RAW DATA:
------------

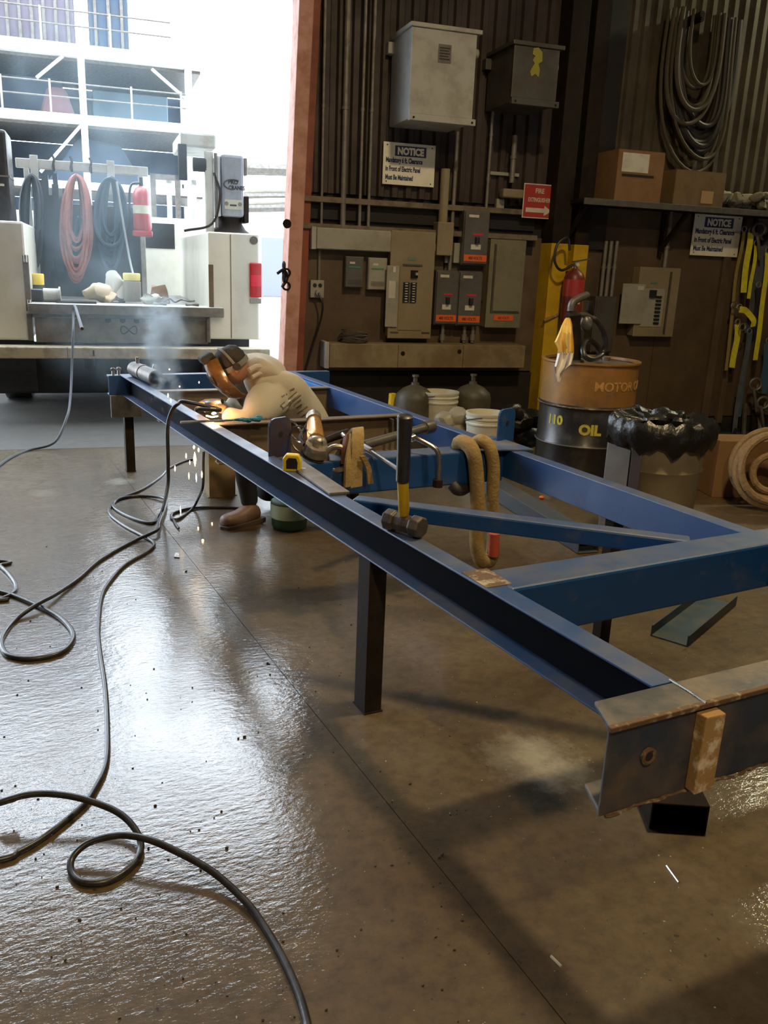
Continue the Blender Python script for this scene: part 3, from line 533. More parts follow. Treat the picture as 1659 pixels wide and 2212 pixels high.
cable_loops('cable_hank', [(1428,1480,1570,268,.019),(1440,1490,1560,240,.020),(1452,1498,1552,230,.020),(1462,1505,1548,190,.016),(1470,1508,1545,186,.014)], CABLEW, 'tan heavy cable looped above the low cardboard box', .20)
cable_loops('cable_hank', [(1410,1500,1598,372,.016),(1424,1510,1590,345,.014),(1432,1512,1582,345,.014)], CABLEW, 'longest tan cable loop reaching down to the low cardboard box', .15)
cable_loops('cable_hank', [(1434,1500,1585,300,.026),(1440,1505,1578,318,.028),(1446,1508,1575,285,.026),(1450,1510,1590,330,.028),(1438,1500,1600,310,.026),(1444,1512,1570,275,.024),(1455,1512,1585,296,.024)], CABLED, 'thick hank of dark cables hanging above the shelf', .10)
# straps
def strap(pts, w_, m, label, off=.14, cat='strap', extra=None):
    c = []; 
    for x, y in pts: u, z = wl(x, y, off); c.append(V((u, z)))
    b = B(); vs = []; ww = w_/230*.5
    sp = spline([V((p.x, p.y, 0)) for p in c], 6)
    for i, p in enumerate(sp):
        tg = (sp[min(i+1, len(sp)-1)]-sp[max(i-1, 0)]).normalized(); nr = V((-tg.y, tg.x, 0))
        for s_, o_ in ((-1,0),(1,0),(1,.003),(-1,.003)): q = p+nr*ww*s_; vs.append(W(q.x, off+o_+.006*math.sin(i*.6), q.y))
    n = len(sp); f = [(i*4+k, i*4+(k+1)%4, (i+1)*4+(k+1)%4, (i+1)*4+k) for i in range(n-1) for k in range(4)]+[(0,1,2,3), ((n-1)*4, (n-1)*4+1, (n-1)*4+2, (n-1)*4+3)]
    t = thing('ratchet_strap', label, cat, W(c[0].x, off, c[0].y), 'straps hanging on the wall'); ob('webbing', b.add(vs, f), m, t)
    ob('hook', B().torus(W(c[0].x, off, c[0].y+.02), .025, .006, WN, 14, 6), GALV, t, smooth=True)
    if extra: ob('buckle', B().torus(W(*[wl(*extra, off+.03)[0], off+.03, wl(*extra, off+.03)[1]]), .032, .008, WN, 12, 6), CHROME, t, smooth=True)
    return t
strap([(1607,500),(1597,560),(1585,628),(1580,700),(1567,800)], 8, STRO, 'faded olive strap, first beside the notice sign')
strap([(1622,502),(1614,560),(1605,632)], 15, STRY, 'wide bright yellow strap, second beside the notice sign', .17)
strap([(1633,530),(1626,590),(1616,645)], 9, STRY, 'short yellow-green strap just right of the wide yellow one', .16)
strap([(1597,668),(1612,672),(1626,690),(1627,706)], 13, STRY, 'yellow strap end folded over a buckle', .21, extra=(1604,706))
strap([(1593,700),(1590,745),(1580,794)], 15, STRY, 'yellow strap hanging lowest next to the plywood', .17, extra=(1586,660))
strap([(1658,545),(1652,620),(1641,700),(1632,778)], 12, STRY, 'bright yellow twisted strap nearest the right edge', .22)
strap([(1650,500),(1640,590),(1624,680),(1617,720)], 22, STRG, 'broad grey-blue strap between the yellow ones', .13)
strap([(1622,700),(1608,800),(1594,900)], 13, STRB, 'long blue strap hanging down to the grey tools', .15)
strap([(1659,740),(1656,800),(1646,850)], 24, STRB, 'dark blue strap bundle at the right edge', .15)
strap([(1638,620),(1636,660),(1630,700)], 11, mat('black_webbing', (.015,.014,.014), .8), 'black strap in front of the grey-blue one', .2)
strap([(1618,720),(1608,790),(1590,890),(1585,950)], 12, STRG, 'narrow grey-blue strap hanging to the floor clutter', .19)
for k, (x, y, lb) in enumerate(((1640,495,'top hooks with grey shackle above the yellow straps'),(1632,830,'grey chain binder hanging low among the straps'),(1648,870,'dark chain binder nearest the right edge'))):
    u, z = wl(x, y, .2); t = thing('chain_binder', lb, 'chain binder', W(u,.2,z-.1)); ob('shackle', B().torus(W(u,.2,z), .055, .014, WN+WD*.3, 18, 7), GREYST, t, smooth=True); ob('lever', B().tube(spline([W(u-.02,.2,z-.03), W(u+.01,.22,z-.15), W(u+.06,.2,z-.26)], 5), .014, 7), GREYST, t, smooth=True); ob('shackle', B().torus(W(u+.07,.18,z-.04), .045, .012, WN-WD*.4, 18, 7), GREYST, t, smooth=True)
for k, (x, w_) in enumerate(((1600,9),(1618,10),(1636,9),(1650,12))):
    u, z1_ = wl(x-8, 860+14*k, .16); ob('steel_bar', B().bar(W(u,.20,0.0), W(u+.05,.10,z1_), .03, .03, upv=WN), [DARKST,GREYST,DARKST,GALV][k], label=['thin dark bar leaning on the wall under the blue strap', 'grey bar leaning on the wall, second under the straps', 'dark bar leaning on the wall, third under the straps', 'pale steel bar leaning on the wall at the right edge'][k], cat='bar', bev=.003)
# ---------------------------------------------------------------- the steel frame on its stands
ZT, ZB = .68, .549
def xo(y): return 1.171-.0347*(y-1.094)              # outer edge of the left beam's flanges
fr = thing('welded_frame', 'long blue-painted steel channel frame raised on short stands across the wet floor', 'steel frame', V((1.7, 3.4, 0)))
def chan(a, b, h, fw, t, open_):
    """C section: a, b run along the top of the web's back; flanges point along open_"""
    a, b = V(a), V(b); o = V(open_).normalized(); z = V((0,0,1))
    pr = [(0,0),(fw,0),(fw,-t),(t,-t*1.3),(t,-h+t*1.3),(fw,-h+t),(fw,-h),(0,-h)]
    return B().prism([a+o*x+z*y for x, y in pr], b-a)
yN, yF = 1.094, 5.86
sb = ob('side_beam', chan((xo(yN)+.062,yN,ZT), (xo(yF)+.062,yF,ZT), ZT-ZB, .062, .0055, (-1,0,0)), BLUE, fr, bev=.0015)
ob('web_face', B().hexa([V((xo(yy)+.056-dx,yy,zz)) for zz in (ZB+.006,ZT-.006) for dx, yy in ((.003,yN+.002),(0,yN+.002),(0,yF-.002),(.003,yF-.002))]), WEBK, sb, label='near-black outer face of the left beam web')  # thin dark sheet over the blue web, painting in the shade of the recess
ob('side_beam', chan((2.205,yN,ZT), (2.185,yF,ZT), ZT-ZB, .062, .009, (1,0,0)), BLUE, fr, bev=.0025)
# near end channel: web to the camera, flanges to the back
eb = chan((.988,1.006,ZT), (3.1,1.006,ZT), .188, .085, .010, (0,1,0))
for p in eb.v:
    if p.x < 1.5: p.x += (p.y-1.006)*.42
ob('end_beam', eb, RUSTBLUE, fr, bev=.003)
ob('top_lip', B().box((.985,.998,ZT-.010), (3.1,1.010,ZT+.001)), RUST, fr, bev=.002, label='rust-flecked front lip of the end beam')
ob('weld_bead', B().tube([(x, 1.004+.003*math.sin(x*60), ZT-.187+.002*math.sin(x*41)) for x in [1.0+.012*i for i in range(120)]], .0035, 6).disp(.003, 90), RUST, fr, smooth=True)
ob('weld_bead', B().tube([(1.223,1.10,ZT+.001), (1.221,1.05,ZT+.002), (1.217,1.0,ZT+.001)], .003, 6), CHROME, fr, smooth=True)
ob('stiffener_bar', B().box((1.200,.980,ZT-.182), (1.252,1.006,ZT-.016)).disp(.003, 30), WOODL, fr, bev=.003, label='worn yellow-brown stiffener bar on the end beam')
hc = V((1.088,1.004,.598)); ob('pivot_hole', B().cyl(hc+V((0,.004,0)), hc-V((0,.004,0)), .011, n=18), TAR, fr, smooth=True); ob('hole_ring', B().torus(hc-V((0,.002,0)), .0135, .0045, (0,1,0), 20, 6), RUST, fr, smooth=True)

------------

Each line that holds the word "left" is to be copied.

PROBLEM SOLUTION:
def xo(y): return 1.171-.0347*(y-1.094)              # outer edge of the left beam's flanges
ob('web_face', B().hexa([V((xo(yy)+.056-dx,yy,zz)) for zz in (ZB+.006,ZT-.006) for dx, yy in ((.003,yN+.002),(0,yN+.002),(0,yF-.002),(.003,yF-.002))]), WEBK, sb, label='near-black outer face of the left beam web')  # thin dark sheet over the blue web, painting in the shade of the recess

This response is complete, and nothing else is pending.